• [WHAT YOU SHOULD DO]: All lines in the data bearing the string "picture" should be identified and copied.

• [INFORMATION SHOWN]:

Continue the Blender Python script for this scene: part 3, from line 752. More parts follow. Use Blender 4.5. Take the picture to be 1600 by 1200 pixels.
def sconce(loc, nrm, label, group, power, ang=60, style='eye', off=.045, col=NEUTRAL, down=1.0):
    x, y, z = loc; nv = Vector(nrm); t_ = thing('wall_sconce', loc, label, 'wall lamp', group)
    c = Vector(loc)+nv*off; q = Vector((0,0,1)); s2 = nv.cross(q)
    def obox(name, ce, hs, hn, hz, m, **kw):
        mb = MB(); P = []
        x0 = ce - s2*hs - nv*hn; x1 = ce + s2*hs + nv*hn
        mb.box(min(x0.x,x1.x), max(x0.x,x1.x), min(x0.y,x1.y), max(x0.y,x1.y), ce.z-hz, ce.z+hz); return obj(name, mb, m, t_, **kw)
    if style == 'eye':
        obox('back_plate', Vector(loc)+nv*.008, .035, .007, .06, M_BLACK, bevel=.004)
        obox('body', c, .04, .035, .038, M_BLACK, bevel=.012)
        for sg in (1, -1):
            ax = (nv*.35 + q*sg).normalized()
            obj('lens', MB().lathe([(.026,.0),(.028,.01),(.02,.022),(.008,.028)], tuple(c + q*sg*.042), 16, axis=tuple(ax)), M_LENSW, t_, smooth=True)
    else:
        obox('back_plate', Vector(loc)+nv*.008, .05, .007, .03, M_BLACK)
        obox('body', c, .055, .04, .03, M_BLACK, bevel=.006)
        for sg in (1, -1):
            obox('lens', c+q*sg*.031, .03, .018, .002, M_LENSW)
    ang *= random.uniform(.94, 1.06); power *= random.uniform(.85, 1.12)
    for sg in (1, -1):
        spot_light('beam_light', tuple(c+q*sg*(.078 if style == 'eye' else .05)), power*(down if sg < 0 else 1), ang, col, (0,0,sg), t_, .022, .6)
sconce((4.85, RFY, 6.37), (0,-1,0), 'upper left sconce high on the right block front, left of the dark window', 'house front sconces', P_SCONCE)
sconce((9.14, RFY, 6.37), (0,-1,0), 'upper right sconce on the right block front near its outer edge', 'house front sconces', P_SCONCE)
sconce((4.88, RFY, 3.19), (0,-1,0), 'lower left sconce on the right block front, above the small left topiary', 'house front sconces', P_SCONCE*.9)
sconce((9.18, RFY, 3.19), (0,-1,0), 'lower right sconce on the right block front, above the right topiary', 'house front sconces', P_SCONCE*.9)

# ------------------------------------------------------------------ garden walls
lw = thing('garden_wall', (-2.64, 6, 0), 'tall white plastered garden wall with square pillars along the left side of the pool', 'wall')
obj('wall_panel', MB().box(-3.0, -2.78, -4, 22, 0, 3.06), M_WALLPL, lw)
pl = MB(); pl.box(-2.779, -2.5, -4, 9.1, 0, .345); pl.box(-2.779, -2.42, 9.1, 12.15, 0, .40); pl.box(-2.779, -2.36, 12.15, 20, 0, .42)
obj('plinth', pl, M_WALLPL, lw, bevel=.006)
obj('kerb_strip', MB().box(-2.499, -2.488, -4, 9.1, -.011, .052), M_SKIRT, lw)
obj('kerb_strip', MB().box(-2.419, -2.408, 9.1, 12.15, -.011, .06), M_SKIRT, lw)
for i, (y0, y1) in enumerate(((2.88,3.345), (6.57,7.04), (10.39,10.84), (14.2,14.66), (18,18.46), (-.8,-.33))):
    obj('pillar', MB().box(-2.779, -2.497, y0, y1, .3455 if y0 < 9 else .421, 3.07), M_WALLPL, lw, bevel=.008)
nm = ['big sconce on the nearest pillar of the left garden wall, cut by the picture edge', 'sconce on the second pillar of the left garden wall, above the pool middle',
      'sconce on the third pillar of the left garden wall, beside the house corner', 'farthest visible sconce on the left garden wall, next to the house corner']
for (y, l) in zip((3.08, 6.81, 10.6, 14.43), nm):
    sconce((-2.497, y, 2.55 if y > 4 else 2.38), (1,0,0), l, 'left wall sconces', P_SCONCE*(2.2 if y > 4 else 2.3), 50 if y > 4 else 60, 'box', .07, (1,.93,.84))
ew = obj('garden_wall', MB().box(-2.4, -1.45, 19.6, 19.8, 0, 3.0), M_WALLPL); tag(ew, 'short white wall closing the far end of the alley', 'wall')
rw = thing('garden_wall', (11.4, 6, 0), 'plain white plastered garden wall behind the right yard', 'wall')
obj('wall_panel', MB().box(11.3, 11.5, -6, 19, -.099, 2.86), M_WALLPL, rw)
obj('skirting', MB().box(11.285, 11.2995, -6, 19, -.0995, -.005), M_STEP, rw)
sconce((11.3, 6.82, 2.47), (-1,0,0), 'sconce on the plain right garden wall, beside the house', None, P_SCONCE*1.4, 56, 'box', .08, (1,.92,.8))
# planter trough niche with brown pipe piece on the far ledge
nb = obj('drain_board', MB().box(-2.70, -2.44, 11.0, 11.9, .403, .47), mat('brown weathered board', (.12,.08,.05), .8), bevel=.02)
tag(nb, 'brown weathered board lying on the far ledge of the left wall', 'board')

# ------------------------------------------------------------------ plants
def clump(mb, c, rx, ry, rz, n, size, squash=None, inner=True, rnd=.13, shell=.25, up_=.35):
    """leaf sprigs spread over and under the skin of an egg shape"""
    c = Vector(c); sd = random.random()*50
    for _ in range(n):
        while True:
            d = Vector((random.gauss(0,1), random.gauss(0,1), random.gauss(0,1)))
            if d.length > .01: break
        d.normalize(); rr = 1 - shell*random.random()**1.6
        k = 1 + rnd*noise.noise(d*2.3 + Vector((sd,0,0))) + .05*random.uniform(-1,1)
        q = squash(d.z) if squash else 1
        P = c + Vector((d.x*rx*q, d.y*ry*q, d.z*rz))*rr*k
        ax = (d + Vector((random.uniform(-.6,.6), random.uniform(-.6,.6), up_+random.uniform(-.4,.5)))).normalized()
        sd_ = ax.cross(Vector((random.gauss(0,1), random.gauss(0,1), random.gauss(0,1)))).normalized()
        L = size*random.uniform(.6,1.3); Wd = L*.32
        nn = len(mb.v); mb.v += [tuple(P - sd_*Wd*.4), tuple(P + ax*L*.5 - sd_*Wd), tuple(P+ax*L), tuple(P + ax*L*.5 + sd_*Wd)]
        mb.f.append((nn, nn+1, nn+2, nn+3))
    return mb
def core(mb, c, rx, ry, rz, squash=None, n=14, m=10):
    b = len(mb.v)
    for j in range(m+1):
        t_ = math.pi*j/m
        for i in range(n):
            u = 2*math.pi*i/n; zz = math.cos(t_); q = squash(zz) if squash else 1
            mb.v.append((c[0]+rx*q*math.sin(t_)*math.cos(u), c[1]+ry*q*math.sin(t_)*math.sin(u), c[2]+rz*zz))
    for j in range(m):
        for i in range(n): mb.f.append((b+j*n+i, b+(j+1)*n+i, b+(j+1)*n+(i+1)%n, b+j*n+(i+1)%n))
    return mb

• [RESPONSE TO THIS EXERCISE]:
Continue the Blender Python script for this scene: part 3, from line 752. More parts follow. Use Blender 4.5. Take the picture to be 1600 by 1200 pixels.
nm = ['big sconce on the nearest pillar of the left garden wall, cut by the picture edge', 'sconce on the second pillar of the left garden wall, above the pool middle',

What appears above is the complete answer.